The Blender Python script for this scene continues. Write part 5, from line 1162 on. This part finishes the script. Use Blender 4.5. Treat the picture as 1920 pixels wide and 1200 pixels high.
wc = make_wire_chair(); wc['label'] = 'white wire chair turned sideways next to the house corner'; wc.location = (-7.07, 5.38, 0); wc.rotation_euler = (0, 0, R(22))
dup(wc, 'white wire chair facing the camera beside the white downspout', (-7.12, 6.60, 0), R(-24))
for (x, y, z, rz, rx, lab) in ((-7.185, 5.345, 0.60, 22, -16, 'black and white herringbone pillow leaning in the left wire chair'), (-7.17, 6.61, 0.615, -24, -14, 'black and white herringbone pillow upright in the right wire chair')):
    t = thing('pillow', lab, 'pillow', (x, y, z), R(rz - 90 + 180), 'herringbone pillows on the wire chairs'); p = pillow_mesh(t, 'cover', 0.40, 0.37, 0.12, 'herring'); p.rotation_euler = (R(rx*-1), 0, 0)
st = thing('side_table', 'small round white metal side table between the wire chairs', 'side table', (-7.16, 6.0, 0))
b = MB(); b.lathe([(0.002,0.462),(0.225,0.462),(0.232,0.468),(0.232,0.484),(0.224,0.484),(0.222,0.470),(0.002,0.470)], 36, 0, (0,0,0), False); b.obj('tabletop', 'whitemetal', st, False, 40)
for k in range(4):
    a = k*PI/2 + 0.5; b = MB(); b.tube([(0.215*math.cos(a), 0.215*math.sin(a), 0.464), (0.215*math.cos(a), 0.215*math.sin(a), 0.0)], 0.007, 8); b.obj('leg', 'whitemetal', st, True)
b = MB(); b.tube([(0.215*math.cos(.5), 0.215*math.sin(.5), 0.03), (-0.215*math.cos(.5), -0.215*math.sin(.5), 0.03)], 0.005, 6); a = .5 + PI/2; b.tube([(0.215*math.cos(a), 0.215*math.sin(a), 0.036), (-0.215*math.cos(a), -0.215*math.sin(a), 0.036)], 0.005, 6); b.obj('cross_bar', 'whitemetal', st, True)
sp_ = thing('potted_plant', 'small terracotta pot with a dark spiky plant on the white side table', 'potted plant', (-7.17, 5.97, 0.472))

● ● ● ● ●

**WORK REQUIRED:** Your task is to repeat each line of the material exactly.

**RESULT:**
The Blender Python script for this scene continues. Write part 5, from line 1162 on. This part finishes the script. Use Blender 4.5. Treat the picture as 1920 pixels wide and 1200 pixels high.
wc = make_wire_chair(); wc['label'] = 'white wire chair turned sideways next to the house corner'; wc.location = (-7.07, 5.38, 0); wc.rotation_euler = (0, 0, R(22))
dup(wc, 'white wire chair facing the camera beside the white downspout', (-7.12, 6.60, 0), R(-24))
for (x, y, z, rz, rx, lab) in ((-7.185, 5.345, 0.60, 22, -16, 'black and white herringbone pillow leaning in the left wire chair'), (-7.17, 6.61, 0.615, -24, -14, 'black and white herringbone pillow upright in the right wire chair')):
    t = thing('pillow', lab, 'pillow', (x, y, z), R(rz - 90 + 180), 'herringbone pillows on the wire chairs'); p = pillow_mesh(t, 'cover', 0.40, 0.37, 0.12, 'herring'); p.rotation_euler = (R(rx*-1), 0, 0)
st = thing('side_table', 'small round white metal side table between the wire chairs', 'side table', (-7.16, 6.0, 0))
b = MB(); b.lathe([(0.002,0.462),(0.225,0.462),(0.232,0.468),(0.232,0.484),(0.224,0.484),(0.222,0.470),(0.002,0.470)], 36, 0, (0,0,0), False); b.obj('tabletop', 'whitemetal', st, False, 40)
for k in range(4):
    a = k*PI/2 + 0.5; b = MB(); b.tube([(0.215*math.cos(a), 0.215*math.sin(a), 0.464), (0.215*math.cos(a), 0.215*math.sin(a), 0.0)], 0.007, 8); b.obj('leg', 'whitemetal', st, True)
b = MB(); b.tube([(0.215*math.cos(.5), 0.215*math.sin(.5), 0.03), (-0.215*math.cos(.5), -0.215*math.sin(.5), 0.03)], 0.005, 6); a = .5 + PI/2; b.tube([(0.215*math.cos(a), 0.215*math.sin(a), 0.036), (-0.215*math.cos(a), -0.215*math.sin(a), 0.036)], 0.005, 6); b.obj('cross_bar', 'whitemetal', st, True)
sp_ = thing('potted_plant', 'small terracotta pot with a dark spiky plant on the white side table', 'potted plant', (-7.17, 5.97, 0.472))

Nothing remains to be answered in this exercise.